[Date Prev][Date Next] [Thread Prev][Thread Next] [Date Index] [Thread Index]

Re: question about meme



On Feb 17, 2011, at 7:22 PM, Charles Plessy wrote:

> Le Thu, Feb 17, 2011 at 10:42:26PM +0100, Andreas Tille a écrit :
>> On Thu, Feb 17, 2011 at 07:24:59PM +0100, Steffen Möller wrote:
>>> glam2 has found its way to meme only at some later point as it seems. What counts are the source tarballs. When GLAM2 is now
>>> shipping with it, then I suggest to have a source package called "meme" and several binary packages from it ... if this makes
>>> sense since there are different user groups. A binary meme package could (if feasible) then depend on / recommend glam2.
>>> 
>>> The glam2 package of meme would be of a version higher than that of the standalone glam2, so I hope. We then just ask for a
>>> removal of Glam2 from the archive.
>> 
>> It was me who introduced this split.  I considered it useful because we
>> just have a glam2 package and so it made obviosely sense to have this
>> code separately.  Whether it should remain that way (or you merge back
>> again) or you even consider to split more parts of the suite separately
>> is your decision.  We have a do-o-cracy and the doer decides what gets
>> done.  I willnot stubbornly insist on my way of packaging of there are
>> reasons do it in another way.
> 
> Hello everybody,
> 
> there is also the problem that a non-free source package is not allowed to
> produce binary packages for the main archive… Perhaps the best solution for the
> moment is to keep the glam2 source and binary packages and have the meme binary
> package ship the glam2 programs and conflict against the glam2 package ?
> 

Oh that sucks!  argh!  I hate these schools that always got to tack on a non-commercial clause.  I didn't even realize it wasn't free, I was assuming the package in SVN just needed work, too bad!

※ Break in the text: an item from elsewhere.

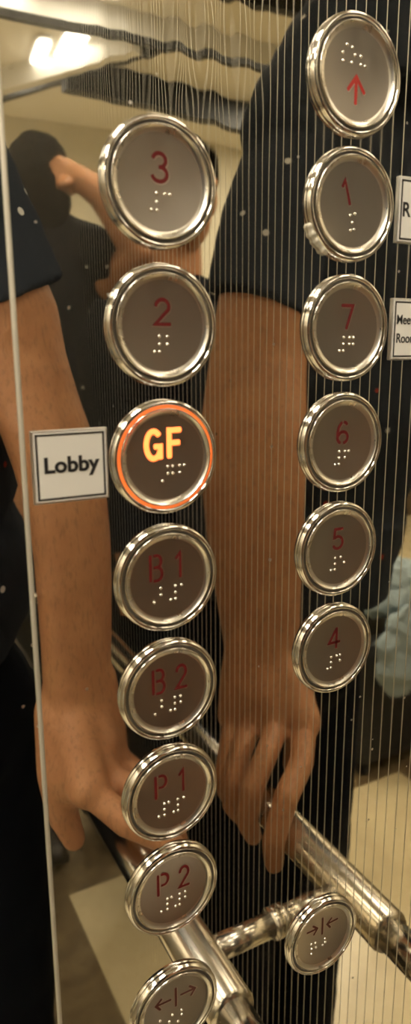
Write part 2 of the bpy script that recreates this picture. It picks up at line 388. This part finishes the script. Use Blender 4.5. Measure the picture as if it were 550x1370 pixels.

By the way could MEME be put into non-free?  I know some software cannot like AlignACE (which is another motif program that would be nice in debian) because it explicitly prevents re-distribution.  But MEME is BSD-like license with a non-commercial clause.

I like Andreas' idea of a glam2-nf so users could use the meme suite and still keep the free glam2.  I've check the MEME suite source code, they have put everything together under that same license, so no possibility to extract out glam2.